-- START DATASET SECTION --
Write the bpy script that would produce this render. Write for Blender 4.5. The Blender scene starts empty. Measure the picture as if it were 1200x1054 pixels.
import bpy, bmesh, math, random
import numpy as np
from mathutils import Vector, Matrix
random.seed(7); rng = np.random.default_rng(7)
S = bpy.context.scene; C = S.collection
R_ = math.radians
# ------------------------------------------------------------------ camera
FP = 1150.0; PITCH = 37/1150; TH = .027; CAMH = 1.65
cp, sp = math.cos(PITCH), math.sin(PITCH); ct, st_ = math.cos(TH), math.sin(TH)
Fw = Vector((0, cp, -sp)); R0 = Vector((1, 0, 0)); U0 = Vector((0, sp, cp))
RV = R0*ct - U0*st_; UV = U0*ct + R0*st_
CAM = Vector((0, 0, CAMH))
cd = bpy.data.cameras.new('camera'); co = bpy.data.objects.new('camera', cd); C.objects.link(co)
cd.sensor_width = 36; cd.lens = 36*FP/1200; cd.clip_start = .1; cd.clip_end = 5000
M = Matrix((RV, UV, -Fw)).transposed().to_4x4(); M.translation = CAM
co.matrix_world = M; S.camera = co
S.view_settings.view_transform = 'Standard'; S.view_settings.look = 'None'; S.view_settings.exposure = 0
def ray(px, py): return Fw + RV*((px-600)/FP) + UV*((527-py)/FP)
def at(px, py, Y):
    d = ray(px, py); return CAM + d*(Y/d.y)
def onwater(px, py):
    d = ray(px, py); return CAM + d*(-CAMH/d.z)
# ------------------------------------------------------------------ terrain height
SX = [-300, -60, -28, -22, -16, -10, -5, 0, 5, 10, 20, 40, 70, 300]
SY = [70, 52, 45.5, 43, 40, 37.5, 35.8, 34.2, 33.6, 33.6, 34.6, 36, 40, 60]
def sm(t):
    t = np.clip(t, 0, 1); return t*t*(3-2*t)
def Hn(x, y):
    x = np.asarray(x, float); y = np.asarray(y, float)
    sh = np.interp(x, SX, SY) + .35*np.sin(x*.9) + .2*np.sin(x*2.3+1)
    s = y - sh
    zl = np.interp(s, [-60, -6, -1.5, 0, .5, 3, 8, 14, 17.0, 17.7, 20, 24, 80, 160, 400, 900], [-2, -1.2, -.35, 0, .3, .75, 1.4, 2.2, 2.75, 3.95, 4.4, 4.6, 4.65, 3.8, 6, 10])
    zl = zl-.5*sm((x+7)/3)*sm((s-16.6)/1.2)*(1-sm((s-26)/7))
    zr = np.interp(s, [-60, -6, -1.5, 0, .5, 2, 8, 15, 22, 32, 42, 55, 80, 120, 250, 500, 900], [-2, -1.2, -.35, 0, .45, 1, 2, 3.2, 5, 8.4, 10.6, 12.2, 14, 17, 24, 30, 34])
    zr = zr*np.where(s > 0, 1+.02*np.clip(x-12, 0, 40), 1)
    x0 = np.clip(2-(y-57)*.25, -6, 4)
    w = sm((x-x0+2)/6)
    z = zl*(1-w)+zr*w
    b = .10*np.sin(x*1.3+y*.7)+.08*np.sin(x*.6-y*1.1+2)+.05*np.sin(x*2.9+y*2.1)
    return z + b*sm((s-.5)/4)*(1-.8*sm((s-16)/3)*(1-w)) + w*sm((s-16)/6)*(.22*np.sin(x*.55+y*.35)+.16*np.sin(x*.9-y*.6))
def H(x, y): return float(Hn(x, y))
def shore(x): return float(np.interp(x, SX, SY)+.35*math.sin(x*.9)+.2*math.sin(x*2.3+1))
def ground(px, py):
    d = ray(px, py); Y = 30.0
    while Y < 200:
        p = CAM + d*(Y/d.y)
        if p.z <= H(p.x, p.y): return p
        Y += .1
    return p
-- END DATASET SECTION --
_THE EXERCISE_
Locate the lines above that hold the word "scene". Show every one of them.

_SOLUTION FOR THIS PROBLEM_
Write the bpy script that would produce this render. Write for Blender 4.5. The Blender scene starts empty. Measure the picture as if it were 1200x1054 pixels.
S = bpy.context.scene; C = S.collection